Ten Years After US Invasion, 'Politics of Death' Not 'Democracy' in Iraq

Iraqi Sunni protesters gather in Samarra on March 22, 2013 decrying the alleged targeting of their minority community by the Shiite-led authorities ahead of the provincial elections on April 20, 2013.

Ten Years After US Invasion, 'Politics of Death' Not 'Democracy' in Iraq

Sold to the US public with noble promises of "liberation" and "democracy," the invasion of Iraq instead delivered what Agence France-Presse described on Tuesday as the "politics of death."

Sectarian violence and political assassinations have been on the rise ahead of upcoming elections and March, which also marked the tenth anniversary of the US bombardment and ground war, was the deadliest month since summer of last year.

On Monday, as Al-Jazeera reports, a suicide bomber blew up a tanker truck at police headquarters in the Iraqi city of Tikrit, killing nine people and wounding 11 people.

On Tuesday, a group of gunmen killed three people at an gas field operation in Anbar province. Last week, a series of bombings left many others dead and wounded. And the week before that, dozens were killed in a similar string of attacks.

As AFP reports, 11 candidates standing for elections scheduled for April 20th have been killed in recent months. The latest, Salah al-Obeidi, was gunned down in his office by masked assailants.

His death has contributed to growing mistrust between Iraq's Sunni community and the Shiite-led authorities. All 11 candidates killed have been Sunni, six of them Iraqiya members, fostering a belief that the security forces pay less attention to protecting Sunnis.

Provinces in Iraq's north and west, all predominantly Sunni, have already been roiled by months of protests, the minority community alleging that it is disproportionately targeted by anti-terror laws and rules barring those with links to Saddam's regime from participating in public life.

And at the highest levels of government, Prime Minister Nuri al-Maliki, who is Shiite, is locked in a long-running spat with his erstwhile government partners, particularly members of Iraqiya who charge him with consolidating control of the security forces and marginalising Sunnis.

As many observers have commented, the legacy of the US invasion is a destroyed Iraq. As Sami Ramadani, an Iraqi living in exile in the UK, recently asked: "And what of democracy, supposedly the point of it all?" He answered:

The US-led occupying authorities nurtured a "political process" and a constitution designed to sow sectarian and ethnic discord. Having failed to crush the resistance to direct occupation, they resorted to divide-and-rule to keep their foothold in Iraq. Using torture, sectarian death squads and billions of dollars, the occupation has succeeded in weakening the social fabric and elevating a corrupt ruling class that gets richer by the day, salivating at the prospect of acquiring a bigger share of Iraq's natural resources, which are mostly mortgaged to foreign oil companies and construction firms.

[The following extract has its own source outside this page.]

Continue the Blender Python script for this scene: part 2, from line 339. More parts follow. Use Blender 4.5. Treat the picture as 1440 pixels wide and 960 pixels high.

Warring sectarian and ethnic forces, either allied to or fearing US influence, dominate the dysfunctional and corrupt Iraqi state institutions, but the US embassy in Baghdad - the biggest in the world - still calls the shots. Iraq is not really a sovereign state, languishing under the punitive Chapter VII of the UN charter.

As for the recently murdered political hopeful al-Obeidi? One mourner at his funeral told AFP: "If he continued in politics, we thought that Salah would become prime minister one day."

But, like hundreds of thousands of others who lost their lives during the US invasion and its violent and ongoing aftermath, it was not to be.